• aerospace propulsion
• rocket engines
• journal bearings
• splitter blades
• mixed-flow impeller
• reduced-order model
• turbopumps

Turbopumps are the most weight-effective solution for liquid propellant feed systems of rocket engines for primary space propulsion. High power-density and affordable efficiency are required from these machines while still meeting their assigned specifications in flow rate, head, suction performance, and operational stability. In this dissertation, two reduced-order models are developed to design a turbopump mixed-flow impeller equipped with splitter blades and for the design of high-speed recessed journal bearings. Introducing the back-cut full blade called splitter blades in impeller could be a useful way to increase the pump performance with a negligible increase of its mass. Unfortunately, there are no established guidelines for splitter-blade design. To reduce cost, private companies and institutions have moved forward with reusing the entire propulsion system. To achieve this goal, replace the rolling bearings with lubricated journal bearings could represent a valuable way to increase bearing durability, reliability, maintainability, stiffness, rotordynamic damping, and extend shaft speed. Due to the high speed of the shaft and the low viscosity of lubricant liquid that coincides with the propellant itself, the bearing fluid film is manly turbulent. The turbulent flow must be considered to predict the bearing reaction and possible fluid cavitation in the bearing land. Moreover, the turbulent fluid film represents a challenge in the reduced-order modeling.
The key to reduced-order modeling is making assumptions and approximations such that the problem, although the simplifications, does not lose the relevant physics driving it. In this way, it is possible to obtain preliminary analytical results still handling the main physical phenomena. Therefore, the use of a reduced-order model capable of rapidly providing information on the pump geometry, performance, and flow field at an affordable computational cost is highly desirable. However, there is a lack of examples in the literature of fully-3D analytical models suitable for designing space propulsion turbopumps.
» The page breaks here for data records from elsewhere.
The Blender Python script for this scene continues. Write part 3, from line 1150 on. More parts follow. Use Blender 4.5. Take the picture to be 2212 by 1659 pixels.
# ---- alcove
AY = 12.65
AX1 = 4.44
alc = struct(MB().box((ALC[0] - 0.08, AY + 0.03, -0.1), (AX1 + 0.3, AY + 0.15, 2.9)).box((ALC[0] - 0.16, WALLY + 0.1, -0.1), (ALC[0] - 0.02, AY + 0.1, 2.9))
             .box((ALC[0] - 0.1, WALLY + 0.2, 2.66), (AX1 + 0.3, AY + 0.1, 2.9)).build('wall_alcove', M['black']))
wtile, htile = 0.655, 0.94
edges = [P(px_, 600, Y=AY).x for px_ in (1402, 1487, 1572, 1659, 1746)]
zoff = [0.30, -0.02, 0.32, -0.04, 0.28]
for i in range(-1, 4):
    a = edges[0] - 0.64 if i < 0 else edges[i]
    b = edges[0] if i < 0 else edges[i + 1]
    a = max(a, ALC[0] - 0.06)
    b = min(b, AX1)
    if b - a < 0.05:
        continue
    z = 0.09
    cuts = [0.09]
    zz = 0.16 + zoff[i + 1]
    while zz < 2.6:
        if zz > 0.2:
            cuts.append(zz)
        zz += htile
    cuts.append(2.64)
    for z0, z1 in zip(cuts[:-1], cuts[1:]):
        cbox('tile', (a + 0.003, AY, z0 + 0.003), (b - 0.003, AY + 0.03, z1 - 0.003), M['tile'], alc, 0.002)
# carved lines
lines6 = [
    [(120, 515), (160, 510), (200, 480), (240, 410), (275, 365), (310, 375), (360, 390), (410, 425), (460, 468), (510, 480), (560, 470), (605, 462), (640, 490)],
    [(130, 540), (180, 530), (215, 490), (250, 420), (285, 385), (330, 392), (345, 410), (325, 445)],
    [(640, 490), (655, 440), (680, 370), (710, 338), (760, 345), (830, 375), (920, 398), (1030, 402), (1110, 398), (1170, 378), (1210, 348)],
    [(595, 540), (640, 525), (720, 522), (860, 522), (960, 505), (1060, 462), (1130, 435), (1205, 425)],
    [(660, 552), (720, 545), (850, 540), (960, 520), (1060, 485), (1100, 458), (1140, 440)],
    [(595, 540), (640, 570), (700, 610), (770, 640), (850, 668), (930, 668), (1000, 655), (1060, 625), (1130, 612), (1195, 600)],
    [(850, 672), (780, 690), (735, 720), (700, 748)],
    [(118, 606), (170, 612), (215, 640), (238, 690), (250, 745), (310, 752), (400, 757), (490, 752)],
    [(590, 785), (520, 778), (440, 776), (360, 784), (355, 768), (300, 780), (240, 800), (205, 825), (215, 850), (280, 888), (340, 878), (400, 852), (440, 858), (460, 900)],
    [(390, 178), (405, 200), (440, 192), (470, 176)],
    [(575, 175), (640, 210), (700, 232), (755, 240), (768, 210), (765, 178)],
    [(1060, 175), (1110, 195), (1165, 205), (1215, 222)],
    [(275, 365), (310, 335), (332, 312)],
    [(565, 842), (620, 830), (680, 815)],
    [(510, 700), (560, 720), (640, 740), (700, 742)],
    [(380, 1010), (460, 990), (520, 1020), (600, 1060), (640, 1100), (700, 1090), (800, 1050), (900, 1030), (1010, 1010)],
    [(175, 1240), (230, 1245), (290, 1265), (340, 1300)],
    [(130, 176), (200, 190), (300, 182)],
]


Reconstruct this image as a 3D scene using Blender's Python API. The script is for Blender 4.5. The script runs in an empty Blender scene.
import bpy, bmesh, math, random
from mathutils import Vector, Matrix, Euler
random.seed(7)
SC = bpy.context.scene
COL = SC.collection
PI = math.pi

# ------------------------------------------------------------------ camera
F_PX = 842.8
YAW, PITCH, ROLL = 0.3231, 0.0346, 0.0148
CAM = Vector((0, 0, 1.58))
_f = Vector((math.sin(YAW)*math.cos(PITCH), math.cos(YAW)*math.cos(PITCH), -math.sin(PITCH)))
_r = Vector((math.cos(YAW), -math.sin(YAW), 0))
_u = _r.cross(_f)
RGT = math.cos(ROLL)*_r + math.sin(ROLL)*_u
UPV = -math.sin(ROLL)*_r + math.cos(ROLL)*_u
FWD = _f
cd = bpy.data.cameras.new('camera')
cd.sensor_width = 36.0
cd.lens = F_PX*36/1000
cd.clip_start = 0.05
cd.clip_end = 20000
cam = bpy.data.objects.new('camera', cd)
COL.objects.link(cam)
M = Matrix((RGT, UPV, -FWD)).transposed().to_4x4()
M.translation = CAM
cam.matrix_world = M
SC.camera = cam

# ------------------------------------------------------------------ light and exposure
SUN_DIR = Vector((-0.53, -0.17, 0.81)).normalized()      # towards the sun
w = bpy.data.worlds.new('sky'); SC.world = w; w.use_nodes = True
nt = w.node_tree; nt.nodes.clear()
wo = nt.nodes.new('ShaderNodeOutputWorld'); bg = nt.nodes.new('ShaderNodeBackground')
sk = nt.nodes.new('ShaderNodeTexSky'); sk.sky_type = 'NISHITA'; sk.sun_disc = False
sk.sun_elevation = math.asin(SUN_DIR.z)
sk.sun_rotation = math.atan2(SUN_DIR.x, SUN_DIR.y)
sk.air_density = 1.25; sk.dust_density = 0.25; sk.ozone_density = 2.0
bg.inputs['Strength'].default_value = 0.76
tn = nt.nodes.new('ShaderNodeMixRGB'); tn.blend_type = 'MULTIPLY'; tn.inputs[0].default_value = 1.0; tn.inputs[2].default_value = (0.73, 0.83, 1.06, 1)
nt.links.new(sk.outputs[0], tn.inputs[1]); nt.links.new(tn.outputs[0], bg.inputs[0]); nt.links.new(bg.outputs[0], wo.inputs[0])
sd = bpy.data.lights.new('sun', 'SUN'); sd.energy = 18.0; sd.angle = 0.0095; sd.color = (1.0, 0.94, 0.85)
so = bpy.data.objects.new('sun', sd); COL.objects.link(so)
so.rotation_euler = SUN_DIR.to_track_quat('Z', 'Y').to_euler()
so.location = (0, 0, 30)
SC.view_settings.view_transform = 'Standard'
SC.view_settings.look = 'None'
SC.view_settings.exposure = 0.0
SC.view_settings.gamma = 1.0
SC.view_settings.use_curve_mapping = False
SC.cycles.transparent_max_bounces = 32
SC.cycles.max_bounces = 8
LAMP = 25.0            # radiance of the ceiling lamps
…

The reduced-order model of the mixed-flow impeller extends a model developed by professor d’Agostino and his colleagues. The model describes the velocity field of the impeller as the superposition of a 2D axial vorticity correction (slip flow) to a fully-guided forced-vortex flow. Then, integration of the turbulent boundary layers along the blade channels estimates the viscous effects (flow blockage, head losses, deviation, and other losses). In a series of water experiments under non-cavitating conditions, the model proved capable of successfully predicting the design pump performance of a reference machine called VAMPIRE.
The main research activities related to splitter blades are focused on the centrifugal impeller, and, on the other hand, there are no studies about the mixed flow impeller. Based on the state of the literature review performed in this work, no design guidelines have been drawn yet. Therefore, the lack of general design guidelines for selecting the best circumferential position and length of splitter blades could increase the turbomachinery design time. Thus, the present study aims to study the effects of splitter-blade length and circumferential position on impeller performance through a reduced-order model and numerical simulations. However, a fully deterministic analysis with two independent geometrical input parameters would imply a high computational cost. To overcome this limitation, in recent years, stochastic computational-fluid-dynamics approaches have been widely used. The reduced-order model with splitter blades has a pump-performance parabolic trend by changing both design parameters of splitter blades when introduced in the VAMPIRE impeller. These results applied to the polynomial chaos method led to selecting nine splitter-blade configurations for each design flow rate simulated. The obtained numerical simulation and reduced-order model results point out that adding splitters to the reference 6-impeller geometry reduces the pump performance. However, in addition to the innovative research method, this work reports that splitter blades and their geometry affect the impeller inlet flow leading to different stall blade scenarios. At the design flow rate, the impeller configuration with longer splitter blades reaches the higher head coefficient.
In contrast, at 80% and 120% of the design flow rate, a shorter splitter blade leads the alternate stall to a more symmetric configuration ensuring, for this reason, a mid-length splitter blade higher head coefficient. The splitter-blade length is the design parameter that mostly influences the interaction of the back-cut blades with the full-blade stall. On the other hand, the numerical simulation and reduced-order model confirm that the splitter-blade circumferential position is the design parameter that affects the head coefficient.
With his colleagues during the European Space Agency project “Long Life Journal Bearings for Turbopumps,” the author developed several reduced-order models for recessed journal bearings. In this work, one of these models is presented and modified to introduce the turbulent effects. Moreover, a finite difference model was developed to obtain a robust design tool for assessing journal bearing performance. After comparing experimental data found in the literature, the finite-difference model confirms a good accuracy for the bearing mass flow rate and reaction predictions as a function of shaft speed and eccentricity. On the other hand, the reduced-order model overpredicts the bearing mass flow rate and underpredicts the bearing reaction. Finally, a promising bearing geometry is proposed to be tested in the high-speed-journal-bearing test facility currently under development at the University of Pisa. This geometry should ensure the journal-bearing requirements for a liquid methane turbopump.